Arts > Music

February 5, 2013

In the Ruth Pike Auditorium of the newly opened Biobehavioral Health Building, drummer Joey Baron plays using his feet during a show where the music was created from scientific data.

Performers recreate data analysis

Data analysis is not always the most interesting thing in the world, but Nilam Ram and his team of analysts changed that in the Bio Behavioral Health building last night when he put data to music.

Ram, a quantitative psychologist in training, attempted to recreate the way people understand data through the improvisational percussion of musicians Robyn Schulkowsky and Joey Baron.

“I met Robyn and Joey six years or so ago and we would sit and talk about what each other did, and found often that there were these connections,” Ram said. “We thought well some day we should explore what these connections are.”

Ram and his team gathered several examples of behavioral data to use in their depictions. Some studied infants going through inoculation, while others focused on the behavior of a child trying to open a locked box.

The team of analysts was looking for other ways to represent this data, while the musicians were looking for some new material, Ram said.

“The performance was sort of a culmination of four days of workshops where we brought students, faculty, artists and musicians together and we didn’t know what was really going to come out of it,’ Ram said. “Our idea for the performance was that we wanted people to open up their ears and listen to the world a little bit differently or listen to their data a little bit differently.”

The audience became involved at one point when each person made noise with different objects to represent different parts of the human lifetime such as birth, school, marriage and death. The objective was to give people a new perspective on how they hear sounds everyday, Ram said.

“Hopefully when you walk out the door and when you’re walking down he street, you hear a different sound and you say ‘does that represent data or is that music?’” Ram said.

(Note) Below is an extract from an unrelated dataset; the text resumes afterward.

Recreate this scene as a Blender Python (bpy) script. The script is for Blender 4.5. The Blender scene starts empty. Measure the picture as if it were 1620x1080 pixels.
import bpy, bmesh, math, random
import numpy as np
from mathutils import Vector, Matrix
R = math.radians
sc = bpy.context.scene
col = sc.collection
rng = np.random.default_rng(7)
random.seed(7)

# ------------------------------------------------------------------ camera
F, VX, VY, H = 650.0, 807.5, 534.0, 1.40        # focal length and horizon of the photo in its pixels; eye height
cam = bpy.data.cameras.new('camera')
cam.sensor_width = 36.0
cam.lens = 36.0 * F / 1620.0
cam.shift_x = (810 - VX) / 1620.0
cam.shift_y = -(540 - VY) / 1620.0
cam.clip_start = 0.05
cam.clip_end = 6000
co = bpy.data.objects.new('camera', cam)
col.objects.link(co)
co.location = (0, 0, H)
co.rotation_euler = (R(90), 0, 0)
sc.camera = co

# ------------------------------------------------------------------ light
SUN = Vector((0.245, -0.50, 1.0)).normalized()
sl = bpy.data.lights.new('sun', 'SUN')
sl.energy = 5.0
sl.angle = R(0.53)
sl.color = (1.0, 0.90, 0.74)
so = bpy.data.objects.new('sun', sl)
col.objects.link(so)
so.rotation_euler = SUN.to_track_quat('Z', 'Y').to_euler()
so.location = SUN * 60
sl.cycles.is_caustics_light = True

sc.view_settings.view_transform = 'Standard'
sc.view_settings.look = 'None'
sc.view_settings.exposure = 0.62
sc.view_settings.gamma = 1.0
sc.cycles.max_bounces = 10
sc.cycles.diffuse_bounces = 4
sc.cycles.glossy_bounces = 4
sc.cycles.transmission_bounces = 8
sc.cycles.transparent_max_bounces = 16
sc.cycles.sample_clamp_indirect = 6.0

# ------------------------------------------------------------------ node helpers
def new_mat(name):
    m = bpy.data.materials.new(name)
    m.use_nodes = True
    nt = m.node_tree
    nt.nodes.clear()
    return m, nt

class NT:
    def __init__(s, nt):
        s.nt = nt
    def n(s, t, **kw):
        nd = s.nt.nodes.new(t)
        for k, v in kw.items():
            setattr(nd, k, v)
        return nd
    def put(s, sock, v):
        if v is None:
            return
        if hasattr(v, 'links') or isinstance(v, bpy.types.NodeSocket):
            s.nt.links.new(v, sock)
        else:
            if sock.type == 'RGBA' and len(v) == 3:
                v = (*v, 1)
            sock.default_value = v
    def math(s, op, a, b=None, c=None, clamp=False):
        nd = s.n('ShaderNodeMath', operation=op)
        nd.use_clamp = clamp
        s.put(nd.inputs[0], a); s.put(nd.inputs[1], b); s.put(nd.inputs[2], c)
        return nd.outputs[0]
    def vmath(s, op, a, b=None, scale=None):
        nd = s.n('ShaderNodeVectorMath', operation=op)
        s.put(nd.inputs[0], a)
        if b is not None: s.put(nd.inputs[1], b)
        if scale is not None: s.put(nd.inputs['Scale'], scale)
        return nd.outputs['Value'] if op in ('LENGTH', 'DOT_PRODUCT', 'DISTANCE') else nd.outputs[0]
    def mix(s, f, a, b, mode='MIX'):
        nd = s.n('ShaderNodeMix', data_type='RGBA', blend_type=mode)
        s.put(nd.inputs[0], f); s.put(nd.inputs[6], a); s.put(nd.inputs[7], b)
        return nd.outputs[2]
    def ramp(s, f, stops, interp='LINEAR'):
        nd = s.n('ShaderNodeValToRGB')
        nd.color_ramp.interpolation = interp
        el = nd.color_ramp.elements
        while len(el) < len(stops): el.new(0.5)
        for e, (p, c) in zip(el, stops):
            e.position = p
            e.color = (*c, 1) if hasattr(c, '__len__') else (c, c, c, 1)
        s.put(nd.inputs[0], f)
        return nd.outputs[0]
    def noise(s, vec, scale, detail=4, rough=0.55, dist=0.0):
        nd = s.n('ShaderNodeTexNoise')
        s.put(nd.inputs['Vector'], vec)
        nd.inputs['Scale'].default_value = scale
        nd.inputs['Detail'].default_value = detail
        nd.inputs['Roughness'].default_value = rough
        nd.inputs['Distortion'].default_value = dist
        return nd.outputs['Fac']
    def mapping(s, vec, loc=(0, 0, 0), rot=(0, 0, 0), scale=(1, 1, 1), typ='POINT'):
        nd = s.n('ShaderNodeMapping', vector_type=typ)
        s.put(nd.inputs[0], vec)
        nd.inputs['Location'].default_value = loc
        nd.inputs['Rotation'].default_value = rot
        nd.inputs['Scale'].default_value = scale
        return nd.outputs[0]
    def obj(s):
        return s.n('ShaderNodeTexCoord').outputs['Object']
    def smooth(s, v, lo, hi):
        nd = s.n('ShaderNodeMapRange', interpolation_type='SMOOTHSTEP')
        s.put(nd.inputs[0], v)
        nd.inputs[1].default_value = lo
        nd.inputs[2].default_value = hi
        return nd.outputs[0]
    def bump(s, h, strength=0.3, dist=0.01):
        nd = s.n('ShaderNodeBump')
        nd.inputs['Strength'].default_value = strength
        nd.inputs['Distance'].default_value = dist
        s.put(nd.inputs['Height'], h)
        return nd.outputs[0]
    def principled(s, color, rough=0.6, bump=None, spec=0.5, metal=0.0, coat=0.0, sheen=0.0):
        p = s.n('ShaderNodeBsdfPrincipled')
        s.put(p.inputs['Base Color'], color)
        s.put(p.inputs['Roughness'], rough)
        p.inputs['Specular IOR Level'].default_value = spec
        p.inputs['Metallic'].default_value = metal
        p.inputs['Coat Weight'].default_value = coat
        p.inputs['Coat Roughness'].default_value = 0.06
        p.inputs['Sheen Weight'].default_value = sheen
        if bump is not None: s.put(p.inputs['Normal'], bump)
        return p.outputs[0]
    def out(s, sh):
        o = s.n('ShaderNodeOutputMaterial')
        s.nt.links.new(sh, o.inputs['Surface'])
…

The performance featured a vast percussion set including timpani drums, a standard drum kit, bongos, congas, toms, cymbals and gongs of all shapes and sizes.

Each piece held seemingly sporadic and jumbled slams and bangs, but that s not the case, Schulkowsky said.

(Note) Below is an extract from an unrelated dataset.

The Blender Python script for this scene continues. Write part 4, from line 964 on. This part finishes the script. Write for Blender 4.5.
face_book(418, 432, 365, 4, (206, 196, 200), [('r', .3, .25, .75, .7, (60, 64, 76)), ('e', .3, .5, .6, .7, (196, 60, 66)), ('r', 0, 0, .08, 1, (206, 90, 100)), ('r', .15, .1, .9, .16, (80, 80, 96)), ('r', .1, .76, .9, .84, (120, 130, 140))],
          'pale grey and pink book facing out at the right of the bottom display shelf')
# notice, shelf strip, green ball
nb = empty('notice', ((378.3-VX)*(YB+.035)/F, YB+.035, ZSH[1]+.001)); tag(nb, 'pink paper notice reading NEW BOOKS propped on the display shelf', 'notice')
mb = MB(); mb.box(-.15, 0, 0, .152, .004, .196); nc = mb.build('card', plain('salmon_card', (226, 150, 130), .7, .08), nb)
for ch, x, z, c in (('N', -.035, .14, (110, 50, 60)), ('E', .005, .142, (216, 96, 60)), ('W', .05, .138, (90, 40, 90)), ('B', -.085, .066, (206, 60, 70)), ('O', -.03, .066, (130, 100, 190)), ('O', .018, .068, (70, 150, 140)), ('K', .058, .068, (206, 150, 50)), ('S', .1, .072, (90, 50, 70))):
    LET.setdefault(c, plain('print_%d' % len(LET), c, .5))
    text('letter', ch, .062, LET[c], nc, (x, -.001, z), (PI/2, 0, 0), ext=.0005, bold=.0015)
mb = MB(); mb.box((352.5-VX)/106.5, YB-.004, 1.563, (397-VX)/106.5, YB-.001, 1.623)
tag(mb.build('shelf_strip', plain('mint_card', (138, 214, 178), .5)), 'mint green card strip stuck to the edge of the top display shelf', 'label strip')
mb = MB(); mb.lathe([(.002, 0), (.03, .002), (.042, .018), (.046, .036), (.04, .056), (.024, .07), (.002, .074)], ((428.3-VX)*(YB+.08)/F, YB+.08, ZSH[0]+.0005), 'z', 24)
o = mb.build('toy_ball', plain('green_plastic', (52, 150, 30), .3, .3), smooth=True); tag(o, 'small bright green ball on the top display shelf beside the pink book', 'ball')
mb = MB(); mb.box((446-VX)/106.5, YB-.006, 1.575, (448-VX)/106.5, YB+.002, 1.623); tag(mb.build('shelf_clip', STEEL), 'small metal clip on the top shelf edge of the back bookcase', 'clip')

“Some things we used a stopwatch,” Schulkowsky said. “Interestingly enough, a couple of the studies were in real time.”

The drumming duo used visualizations of the studies to know when to hit each drum. The graphs and pictures of the studies became written rhythms for the two musicians Baron said.

“Each of these sounds represents an activity. Some things represent static or emotions, things like that.” Baron said. “While it looks kind of crazy, this is our music score and everyone is different.”

Several students and staff packed the auditorium to explore the finished product. The show ended with an improvisation from Baron and Schulkosky who then received a standing ovation for their performance.